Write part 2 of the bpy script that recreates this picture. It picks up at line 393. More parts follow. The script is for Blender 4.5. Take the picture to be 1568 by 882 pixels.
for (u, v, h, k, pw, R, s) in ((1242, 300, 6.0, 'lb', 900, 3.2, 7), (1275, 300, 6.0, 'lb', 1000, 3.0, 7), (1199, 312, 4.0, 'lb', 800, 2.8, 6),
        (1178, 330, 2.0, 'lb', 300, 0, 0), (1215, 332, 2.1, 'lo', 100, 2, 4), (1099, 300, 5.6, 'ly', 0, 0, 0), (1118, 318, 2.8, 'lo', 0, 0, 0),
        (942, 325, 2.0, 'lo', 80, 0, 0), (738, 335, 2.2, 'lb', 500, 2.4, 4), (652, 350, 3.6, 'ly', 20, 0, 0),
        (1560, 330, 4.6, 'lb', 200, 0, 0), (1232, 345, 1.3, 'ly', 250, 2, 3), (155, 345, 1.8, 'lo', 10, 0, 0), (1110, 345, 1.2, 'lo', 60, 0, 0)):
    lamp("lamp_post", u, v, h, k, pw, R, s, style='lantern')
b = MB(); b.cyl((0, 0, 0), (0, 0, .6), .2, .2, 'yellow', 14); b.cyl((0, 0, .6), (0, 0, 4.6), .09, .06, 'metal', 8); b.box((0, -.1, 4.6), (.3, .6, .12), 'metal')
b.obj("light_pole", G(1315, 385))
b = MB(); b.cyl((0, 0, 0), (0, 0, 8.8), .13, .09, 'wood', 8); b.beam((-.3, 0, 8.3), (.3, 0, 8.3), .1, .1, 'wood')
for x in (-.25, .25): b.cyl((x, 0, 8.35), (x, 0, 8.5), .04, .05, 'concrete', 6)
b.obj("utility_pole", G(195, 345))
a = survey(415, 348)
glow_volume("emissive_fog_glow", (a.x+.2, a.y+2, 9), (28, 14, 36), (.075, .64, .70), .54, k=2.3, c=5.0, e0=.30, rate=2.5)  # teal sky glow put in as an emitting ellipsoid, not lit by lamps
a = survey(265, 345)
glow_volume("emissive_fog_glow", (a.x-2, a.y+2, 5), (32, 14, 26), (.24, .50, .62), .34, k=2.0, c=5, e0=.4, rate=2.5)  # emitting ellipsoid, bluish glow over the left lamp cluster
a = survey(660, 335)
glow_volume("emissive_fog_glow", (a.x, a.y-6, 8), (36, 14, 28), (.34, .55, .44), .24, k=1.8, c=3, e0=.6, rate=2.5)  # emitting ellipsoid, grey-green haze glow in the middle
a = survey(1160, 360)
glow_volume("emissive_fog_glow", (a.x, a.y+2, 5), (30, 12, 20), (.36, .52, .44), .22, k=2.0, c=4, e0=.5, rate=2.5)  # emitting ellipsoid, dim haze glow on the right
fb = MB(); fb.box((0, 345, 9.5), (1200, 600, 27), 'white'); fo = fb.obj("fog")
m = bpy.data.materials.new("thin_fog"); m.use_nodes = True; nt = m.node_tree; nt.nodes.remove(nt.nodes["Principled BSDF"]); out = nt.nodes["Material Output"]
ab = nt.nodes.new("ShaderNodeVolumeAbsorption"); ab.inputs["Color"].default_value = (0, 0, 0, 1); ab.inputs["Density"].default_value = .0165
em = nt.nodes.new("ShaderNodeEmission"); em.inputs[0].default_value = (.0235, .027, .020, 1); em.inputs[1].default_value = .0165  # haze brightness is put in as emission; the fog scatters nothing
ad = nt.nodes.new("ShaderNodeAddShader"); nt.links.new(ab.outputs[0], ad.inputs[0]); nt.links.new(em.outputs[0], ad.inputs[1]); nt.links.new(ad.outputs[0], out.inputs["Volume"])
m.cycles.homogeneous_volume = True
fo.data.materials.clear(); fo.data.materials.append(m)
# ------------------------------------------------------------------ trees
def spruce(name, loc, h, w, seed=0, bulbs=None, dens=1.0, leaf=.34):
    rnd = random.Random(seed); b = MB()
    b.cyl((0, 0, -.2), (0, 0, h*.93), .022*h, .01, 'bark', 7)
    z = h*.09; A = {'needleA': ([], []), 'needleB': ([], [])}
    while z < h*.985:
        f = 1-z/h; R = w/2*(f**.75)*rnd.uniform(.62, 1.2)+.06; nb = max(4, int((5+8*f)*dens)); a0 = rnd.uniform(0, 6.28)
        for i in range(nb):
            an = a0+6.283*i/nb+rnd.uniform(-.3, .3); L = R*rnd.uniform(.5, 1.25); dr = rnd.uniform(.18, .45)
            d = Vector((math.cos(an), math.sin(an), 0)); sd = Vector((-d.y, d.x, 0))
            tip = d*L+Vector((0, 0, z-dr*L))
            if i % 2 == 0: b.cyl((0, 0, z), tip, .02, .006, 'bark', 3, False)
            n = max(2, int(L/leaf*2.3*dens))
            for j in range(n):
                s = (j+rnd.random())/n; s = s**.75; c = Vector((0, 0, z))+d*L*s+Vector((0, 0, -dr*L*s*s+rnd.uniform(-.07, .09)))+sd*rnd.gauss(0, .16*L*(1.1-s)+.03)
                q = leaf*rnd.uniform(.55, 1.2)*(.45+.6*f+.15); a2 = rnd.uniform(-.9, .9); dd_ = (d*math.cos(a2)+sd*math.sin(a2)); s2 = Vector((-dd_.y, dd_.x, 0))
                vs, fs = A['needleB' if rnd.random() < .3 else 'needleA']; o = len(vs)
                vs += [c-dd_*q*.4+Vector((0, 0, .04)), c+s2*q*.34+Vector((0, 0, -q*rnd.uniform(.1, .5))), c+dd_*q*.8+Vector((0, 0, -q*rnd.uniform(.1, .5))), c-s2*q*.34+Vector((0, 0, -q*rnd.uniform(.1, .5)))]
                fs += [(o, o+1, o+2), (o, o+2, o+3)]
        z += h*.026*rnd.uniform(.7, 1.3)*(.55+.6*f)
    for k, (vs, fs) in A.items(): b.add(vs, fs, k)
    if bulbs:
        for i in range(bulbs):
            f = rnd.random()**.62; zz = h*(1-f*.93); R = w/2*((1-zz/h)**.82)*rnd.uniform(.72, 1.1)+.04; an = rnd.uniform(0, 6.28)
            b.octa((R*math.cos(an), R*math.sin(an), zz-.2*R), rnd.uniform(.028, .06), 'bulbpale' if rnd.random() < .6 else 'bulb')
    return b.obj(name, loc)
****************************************
## Description of the task
Each line of the material should be duplicated exactly, please.

## Correct answer
Write part 2 of the bpy script that recreates this picture. It picks up at line 393. More parts follow. The script is for Blender 4.5. Take the picture to be 1568 by 882 pixels.
for (u, v, h, k, pw, R, s) in ((1242, 300, 6.0, 'lb', 900, 3.2, 7), (1275, 300, 6.0, 'lb', 1000, 3.0, 7), (1199, 312, 4.0, 'lb', 800, 2.8, 6),
        (1178, 330, 2.0, 'lb', 300, 0, 0), (1215, 332, 2.1, 'lo', 100, 2, 4), (1099, 300, 5.6, 'ly', 0, 0, 0), (1118, 318, 2.8, 'lo', 0, 0, 0),
        (942, 325, 2.0, 'lo', 80, 0, 0), (738, 335, 2.2, 'lb', 500, 2.4, 4), (652, 350, 3.6, 'ly', 20, 0, 0),
        (1560, 330, 4.6, 'lb', 200, 0, 0), (1232, 345, 1.3, 'ly', 250, 2, 3), (155, 345, 1.8, 'lo', 10, 0, 0), (1110, 345, 1.2, 'lo', 60, 0, 0)):
    lamp("lamp_post", u, v, h, k, pw, R, s, style='lantern')
b = MB(); b.cyl((0, 0, 0), (0, 0, .6), .2, .2, 'yellow', 14); b.cyl((0, 0, .6), (0, 0, 4.6), .09, .06, 'metal', 8); b.box((0, -.1, 4.6), (.3, .6, .12), 'metal')
b.obj("light_pole", G(1315, 385))
b = MB(); b.cyl((0, 0, 0), (0, 0, 8.8), .13, .09, 'wood', 8); b.beam((-.3, 0, 8.3), (.3, 0, 8.3), .1, .1, 'wood')
for x in (-.25, .25): b.cyl((x, 0, 8.35), (x, 0, 8.5), .04, .05, 'concrete', 6)
b.obj("utility_pole", G(195, 345))
a = survey(415, 348)
glow_volume("emissive_fog_glow", (a.x+.2, a.y+2, 9), (28, 14, 36), (.075, .64, .70), .54, k=2.3, c=5.0, e0=.30, rate=2.5)  # teal sky glow put in as an emitting ellipsoid, not lit by lamps
a = survey(265, 345)
glow_volume("emissive_fog_glow", (a.x-2, a.y+2, 5), (32, 14, 26), (.24, .50, .62), .34, k=2.0, c=5, e0=.4, rate=2.5)  # emitting ellipsoid, bluish glow over the left lamp cluster
a = survey(660, 335)
glow_volume("emissive_fog_glow", (a.x, a.y-6, 8), (36, 14, 28), (.34, .55, .44), .24, k=1.8, c=3, e0=.6, rate=2.5)  # emitting ellipsoid, grey-green haze glow in the middle
a = survey(1160, 360)
glow_volume("emissive_fog_glow", (a.x, a.y+2, 5), (30, 12, 20), (.36, .52, .44), .22, k=2.0, c=4, e0=.5, rate=2.5)  # emitting ellipsoid, dim haze glow on the right
fb = MB(); fb.box((0, 345, 9.5), (1200, 600, 27), 'white'); fo = fb.obj("fog")
m = bpy.data.materials.new("thin_fog"); m.use_nodes = True; nt = m.node_tree; nt.nodes.remove(nt.nodes["Principled BSDF"]); out = nt.nodes["Material Output"]
ab = nt.nodes.new("ShaderNodeVolumeAbsorption"); ab.inputs["Color"].default_value = (0, 0, 0, 1); ab.inputs["Density"].default_value = .0165
em = nt.nodes.new("ShaderNodeEmission"); em.inputs[0].default_value = (.0235, .027, .020, 1); em.inputs[1].default_value = .0165  # haze brightness is put in as emission; the fog scatters nothing
ad = nt.nodes.new("ShaderNodeAddShader"); nt.links.new(ab.outputs[0], ad.inputs[0]); nt.links.new(em.outputs[0], ad.inputs[1]); nt.links.new(ad.outputs[0], out.inputs["Volume"])
m.cycles.homogeneous_volume = True
fo.data.materials.clear(); fo.data.materials.append(m)
# ------------------------------------------------------------------ trees
def spruce(name, loc, h, w, seed=0, bulbs=None, dens=1.0, leaf=.34):
    rnd = random.Random(seed); b = MB()
    b.cyl((0, 0, -.2), (0, 0, h*.93), .022*h, .01, 'bark', 7)
    z = h*.09; A = {'needleA': ([], []), 'needleB': ([], [])}
    while z < h*.985:
        f = 1-z/h; R = w/2*(f**.75)*rnd.uniform(.62, 1.2)+.06; nb = max(4, int((5+8*f)*dens)); a0 = rnd.uniform(0, 6.28)
        for i in range(nb):
            an = a0+6.283*i/nb+rnd.uniform(-.3, .3); L = R*rnd.uniform(.5, 1.25); dr = rnd.uniform(.18, .45)
            d = Vector((math.cos(an), math.sin(an), 0)); sd = Vector((-d.y, d.x, 0))
            tip = d*L+Vector((0, 0, z-dr*L))
            if i % 2 == 0: b.cyl((0, 0, z), tip, .02, .006, 'bark', 3, False)
            n = max(2, int(L/leaf*2.3*dens))
            for j in range(n):
                s = (j+rnd.random())/n; s = s**.75; c = Vector((0, 0, z))+d*L*s+Vector((0, 0, -dr*L*s*s+rnd.uniform(-.07, .09)))+sd*rnd.gauss(0, .16*L*(1.1-s)+.03)
                q = leaf*rnd.uniform(.55, 1.2)*(.45+.6*f+.15); a2 = rnd.uniform(-.9, .9); dd_ = (d*math.cos(a2)+sd*math.sin(a2)); s2 = Vector((-dd_.y, dd_.x, 0))
                vs, fs = A['needleB' if rnd.random() < .3 else 'needleA']; o = len(vs)
                vs += [c-dd_*q*.4+Vector((0, 0, .04)), c+s2*q*.34+Vector((0, 0, -q*rnd.uniform(.1, .5))), c+dd_*q*.8+Vector((0, 0, -q*rnd.uniform(.1, .5))), c-s2*q*.34+Vector((0, 0, -q*rnd.uniform(.1, .5)))]
                fs += [(o, o+1, o+2), (o, o+2, o+3)]
        z += h*.026*rnd.uniform(.7, 1.3)*(.55+.6*f)
    for k, (vs, fs) in A.items(): b.add(vs, fs, k)
    if bulbs:
        for i in range(bulbs):
            f = rnd.random()**.62; zz = h*(1-f*.93); R = w/2*((1-zz/h)**.82)*rnd.uniform(.72, 1.1)+.04; an = rnd.uniform(0, 6.28)
            b.octa((R*math.cos(an), R*math.sin(an), zz-.2*R), rnd.uniform(.028, .06), 'bulbpale' if rnd.random() < .6 else 'bulb')
    return b.obj(name, loc)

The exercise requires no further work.